Similar-sized losses in the commercial insurance and reinsurance market have caused serious dislocations in the past. After Hurricane Katrina in 2005, which cost the industry in excess of $40bn, prices increased by 100% on some catastrophe-exposed lines, while capacity for retrocession was almost impossible to find.

“One of the reasons BP moved away from the insurance market was the capacity was not there for this type of environmental loss,” Fleming continues.

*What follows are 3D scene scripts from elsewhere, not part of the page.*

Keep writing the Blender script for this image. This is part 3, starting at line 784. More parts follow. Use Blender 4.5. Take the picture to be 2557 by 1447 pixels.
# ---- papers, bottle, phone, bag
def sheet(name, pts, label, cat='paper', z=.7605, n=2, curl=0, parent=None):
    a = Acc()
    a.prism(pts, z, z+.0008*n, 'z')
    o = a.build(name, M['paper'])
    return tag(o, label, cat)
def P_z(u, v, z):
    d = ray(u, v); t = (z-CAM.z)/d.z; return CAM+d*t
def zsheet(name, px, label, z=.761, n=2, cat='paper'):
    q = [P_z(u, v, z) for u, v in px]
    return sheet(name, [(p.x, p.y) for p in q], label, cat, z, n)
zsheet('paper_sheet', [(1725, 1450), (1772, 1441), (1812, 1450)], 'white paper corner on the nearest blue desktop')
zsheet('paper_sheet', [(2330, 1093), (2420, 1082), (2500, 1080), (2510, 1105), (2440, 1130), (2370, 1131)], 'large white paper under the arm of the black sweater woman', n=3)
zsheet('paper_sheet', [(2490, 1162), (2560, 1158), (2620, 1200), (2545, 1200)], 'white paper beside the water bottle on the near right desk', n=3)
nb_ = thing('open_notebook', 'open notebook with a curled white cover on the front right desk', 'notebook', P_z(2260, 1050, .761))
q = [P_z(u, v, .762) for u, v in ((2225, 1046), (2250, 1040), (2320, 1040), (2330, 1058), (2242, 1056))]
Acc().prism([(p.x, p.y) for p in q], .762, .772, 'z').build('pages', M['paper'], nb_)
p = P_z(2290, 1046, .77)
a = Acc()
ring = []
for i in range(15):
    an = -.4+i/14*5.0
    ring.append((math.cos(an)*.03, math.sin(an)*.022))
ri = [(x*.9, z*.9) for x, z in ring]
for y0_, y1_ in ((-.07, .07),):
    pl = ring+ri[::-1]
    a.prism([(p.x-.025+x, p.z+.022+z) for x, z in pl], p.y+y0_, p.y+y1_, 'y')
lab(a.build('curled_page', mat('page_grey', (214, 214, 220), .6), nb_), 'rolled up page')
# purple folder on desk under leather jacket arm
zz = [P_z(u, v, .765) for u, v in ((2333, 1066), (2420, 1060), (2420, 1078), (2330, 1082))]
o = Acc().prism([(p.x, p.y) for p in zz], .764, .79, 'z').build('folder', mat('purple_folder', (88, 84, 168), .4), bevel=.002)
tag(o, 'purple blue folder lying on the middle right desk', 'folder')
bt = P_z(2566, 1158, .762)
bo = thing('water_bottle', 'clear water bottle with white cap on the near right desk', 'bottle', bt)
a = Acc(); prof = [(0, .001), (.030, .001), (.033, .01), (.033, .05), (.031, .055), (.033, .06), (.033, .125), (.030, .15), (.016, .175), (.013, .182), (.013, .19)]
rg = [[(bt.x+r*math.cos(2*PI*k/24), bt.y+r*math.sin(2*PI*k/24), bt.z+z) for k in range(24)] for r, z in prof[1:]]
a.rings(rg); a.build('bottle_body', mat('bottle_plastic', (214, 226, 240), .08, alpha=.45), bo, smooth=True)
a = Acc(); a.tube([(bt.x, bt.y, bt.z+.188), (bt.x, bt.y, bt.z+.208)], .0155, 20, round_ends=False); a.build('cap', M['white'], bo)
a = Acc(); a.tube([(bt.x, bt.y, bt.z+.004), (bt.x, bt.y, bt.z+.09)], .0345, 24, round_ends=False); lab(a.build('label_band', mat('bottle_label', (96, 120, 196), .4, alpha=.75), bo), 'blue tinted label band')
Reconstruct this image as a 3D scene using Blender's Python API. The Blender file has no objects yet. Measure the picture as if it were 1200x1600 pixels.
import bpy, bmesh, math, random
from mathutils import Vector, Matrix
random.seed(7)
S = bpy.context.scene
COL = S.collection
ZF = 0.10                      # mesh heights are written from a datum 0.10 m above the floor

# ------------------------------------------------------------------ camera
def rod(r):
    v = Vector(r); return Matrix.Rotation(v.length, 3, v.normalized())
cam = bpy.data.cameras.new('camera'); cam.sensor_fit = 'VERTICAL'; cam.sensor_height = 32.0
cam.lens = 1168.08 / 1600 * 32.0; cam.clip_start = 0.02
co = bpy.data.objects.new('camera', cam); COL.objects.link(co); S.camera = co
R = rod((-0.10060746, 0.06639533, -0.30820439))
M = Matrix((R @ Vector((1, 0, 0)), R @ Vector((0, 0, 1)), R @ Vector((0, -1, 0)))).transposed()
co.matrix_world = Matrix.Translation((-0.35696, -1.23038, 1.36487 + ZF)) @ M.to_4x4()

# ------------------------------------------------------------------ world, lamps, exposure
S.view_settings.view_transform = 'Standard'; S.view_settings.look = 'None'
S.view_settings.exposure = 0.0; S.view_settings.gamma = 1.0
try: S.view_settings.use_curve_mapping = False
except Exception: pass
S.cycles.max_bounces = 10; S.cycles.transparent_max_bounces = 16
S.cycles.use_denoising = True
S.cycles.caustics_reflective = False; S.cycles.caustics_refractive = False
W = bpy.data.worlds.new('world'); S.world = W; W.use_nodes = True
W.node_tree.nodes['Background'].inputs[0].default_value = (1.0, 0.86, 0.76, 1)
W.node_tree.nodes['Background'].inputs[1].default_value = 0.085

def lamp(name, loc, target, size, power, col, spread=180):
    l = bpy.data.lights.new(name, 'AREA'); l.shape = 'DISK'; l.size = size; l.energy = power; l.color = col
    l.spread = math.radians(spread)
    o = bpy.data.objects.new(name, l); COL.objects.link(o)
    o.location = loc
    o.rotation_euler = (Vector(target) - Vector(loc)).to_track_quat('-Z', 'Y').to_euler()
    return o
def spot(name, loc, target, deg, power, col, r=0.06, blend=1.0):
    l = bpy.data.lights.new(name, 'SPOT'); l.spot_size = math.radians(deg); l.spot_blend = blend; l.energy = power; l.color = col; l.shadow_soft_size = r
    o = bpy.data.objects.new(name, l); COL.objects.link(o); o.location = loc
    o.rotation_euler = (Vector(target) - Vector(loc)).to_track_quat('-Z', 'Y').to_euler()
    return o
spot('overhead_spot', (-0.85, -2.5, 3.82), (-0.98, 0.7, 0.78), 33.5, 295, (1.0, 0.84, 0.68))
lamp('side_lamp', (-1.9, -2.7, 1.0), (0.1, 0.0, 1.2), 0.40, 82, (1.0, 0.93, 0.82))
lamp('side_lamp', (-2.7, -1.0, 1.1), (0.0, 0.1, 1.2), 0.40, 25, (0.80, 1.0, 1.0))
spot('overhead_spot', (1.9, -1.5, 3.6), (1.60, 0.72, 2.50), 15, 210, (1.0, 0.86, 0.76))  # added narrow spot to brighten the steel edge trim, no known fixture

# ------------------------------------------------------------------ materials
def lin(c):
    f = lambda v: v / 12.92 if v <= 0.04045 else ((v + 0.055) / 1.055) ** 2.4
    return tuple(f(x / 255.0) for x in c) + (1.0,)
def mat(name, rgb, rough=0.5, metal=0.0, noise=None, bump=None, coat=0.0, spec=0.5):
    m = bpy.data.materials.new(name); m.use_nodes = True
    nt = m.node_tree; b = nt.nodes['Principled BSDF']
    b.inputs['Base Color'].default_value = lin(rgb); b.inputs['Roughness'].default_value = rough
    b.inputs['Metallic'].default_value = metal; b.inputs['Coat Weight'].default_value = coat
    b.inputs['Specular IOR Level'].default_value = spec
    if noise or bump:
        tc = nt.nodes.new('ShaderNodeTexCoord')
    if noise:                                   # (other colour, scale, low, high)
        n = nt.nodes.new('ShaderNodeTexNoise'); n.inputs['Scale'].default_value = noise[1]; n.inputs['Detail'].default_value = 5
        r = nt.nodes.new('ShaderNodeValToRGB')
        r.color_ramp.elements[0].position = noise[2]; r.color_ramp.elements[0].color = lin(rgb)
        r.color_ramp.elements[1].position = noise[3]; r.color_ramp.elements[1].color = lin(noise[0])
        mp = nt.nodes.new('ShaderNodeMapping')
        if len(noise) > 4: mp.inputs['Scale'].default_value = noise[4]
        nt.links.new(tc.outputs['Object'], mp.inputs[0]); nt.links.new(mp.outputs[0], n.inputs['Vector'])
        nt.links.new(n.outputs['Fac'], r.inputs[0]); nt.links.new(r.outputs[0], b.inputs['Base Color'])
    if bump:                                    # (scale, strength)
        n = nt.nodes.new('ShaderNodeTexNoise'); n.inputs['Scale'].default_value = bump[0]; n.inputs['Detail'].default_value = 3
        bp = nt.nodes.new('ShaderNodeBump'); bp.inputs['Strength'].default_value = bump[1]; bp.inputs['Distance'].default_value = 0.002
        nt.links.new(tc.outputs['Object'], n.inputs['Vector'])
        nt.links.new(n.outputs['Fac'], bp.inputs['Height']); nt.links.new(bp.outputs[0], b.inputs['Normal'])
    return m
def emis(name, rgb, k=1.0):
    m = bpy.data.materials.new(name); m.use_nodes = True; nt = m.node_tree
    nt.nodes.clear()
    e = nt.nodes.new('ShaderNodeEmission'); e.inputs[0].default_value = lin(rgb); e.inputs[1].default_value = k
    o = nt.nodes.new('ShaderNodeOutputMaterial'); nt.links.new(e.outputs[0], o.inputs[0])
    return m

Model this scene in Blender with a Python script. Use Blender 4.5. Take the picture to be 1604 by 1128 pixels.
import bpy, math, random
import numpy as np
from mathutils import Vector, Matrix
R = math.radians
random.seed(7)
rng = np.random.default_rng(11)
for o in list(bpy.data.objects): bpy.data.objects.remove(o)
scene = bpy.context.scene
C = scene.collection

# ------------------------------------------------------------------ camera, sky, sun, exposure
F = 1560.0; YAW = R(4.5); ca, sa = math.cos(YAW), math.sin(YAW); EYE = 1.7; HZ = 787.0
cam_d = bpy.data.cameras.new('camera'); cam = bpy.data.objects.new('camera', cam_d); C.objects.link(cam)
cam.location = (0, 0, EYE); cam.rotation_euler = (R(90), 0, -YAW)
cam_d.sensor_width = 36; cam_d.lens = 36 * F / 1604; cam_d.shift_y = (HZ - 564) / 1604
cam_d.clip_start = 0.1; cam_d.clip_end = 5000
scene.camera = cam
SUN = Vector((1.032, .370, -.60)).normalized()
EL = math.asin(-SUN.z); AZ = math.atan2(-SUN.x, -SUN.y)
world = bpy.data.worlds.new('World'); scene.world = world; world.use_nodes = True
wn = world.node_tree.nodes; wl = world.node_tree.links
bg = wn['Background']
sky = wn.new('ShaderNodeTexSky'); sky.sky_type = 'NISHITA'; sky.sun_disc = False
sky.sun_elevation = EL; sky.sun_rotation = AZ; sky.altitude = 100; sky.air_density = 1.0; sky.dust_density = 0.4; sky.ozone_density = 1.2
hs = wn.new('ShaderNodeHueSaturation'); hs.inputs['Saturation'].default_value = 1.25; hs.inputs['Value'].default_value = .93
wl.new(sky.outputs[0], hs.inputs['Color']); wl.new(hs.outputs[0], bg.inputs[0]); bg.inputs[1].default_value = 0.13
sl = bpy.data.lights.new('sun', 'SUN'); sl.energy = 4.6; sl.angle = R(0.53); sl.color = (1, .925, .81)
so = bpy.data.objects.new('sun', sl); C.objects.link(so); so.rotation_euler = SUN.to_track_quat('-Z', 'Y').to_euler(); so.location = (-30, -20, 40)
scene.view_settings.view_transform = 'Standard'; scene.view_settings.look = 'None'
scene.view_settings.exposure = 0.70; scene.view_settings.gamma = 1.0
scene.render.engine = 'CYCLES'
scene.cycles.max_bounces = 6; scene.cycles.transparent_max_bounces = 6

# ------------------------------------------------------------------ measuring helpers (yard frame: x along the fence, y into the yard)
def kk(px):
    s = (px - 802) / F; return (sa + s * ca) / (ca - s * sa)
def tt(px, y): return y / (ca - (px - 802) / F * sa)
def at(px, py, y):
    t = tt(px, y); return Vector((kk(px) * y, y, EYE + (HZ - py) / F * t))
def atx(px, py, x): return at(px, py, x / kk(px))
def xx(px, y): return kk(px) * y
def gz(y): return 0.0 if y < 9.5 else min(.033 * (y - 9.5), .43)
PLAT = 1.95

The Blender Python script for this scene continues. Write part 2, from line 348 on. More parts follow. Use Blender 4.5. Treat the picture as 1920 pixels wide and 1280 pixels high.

“When I was at ICI, the environmental exposures were not readily insurable either but there were enormous potentials in relation to a particular event.”

Keeping your independence

The key lesson for captives to take from the BP experience is to maintain their independence from the parent company. As long as a captive is separately managed and does not expose all its capital to one event, in theory it should be able to absorb a loss on the scale of the Deepwater Horizon explosion and oil spill, regardless of whether the lion’s share of the loss is transferred to the reinsurance market or retained by the parent.

“When you think back to the days of Maxwell, about the only solvent part of the business in the longer term was the captive insurance company,” Fleming says.

If anything, he thinks the bigger risk is that of the counterparty. “Unless it’s a non-insurable event, I would imagine that the biggest risk to the captive would be counterparty risk, where they’ve taken on a fairly severe natural catastrophe type exposure and the reinsurance doesn’t perform.

“The captive needs to be managed as an independent entity and it shouldn’t be exposing itself to catastrophe risk, even if the parent company is.”